Singapore, China to launch free-trade talks in November
Asian Economic News, May 17, 2004
SINGAPORE, May 15 Kyodo
China and Singapore will launch negotiations for a free-trade pact in November, and will go ahead with the plan even if an ASEAN-China free-trade deal currently under negotiation stalls, Singapore media reported Saturday, quoting Singapore Deputy Prime Minister Lee Hsien Loong.
Lee, who is in China on a five-day visit, told Singaporean journalists after an hourlong meeting Friday with Chinese Premier Wen Jiabao that bilateral free-trade talks will begin during a summit between the Association of Southeast Asian Nations and its three East Asian partners China, Japan and South Korea, which has been slated for November in the Laotian capital Vientiane.
When Singapore first revealed the plan for a free-trade pact with China last November, it said the two countries will begin the trade talks only after ASEAN and China have wrapped up their negotiations for a free-trade deal, possibly sometime in the middle of this year.

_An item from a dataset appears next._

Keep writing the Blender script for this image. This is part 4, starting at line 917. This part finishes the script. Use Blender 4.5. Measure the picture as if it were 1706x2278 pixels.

They have apparently shifted their stance. Lee said Singapore and China will launch their bilateral talks regardless of the progress in the ASEAN-China talks.
''Whatever happens to the ASEAN-China FTA, we are going to launch the Singapore-China negotiations in November,'' he was quoted as saying.
But he was optimistic that the ASEAN-China deal is progressing smoothly and likely to be completed in the next few weeks.
As for the proposed China-Singapore free-trade pact, Lee said he thinks it will be smooth sailing due to the lack of difficult issues such as agriculture.
Singapore's trade with China last year jumped 31 percent to S$36.9 billion ($21.4 billion), making it Singapore's fifth-largest trading partner after Malaysia, the United States, the European Union and Japan.
With a cumulative contractual investment value of $44.7 billion as of 2003, Singapore is China's seventh-largest investor.
The number of Chinese firms in Singapore has swelled from 509 in 1999 to 1,161 in 2003.
Singapore has already forged free-trade deals with Japan, the United States, Australia, New Zealand and the European Free Trade Association. It is conducting talks with Bahrain, Canada, Egypt, India, Jordan, Mexico, Panama, South Korea and Sri Lanka, plus a trilateral free-trade deal between Singapore, New Zealand and Chile.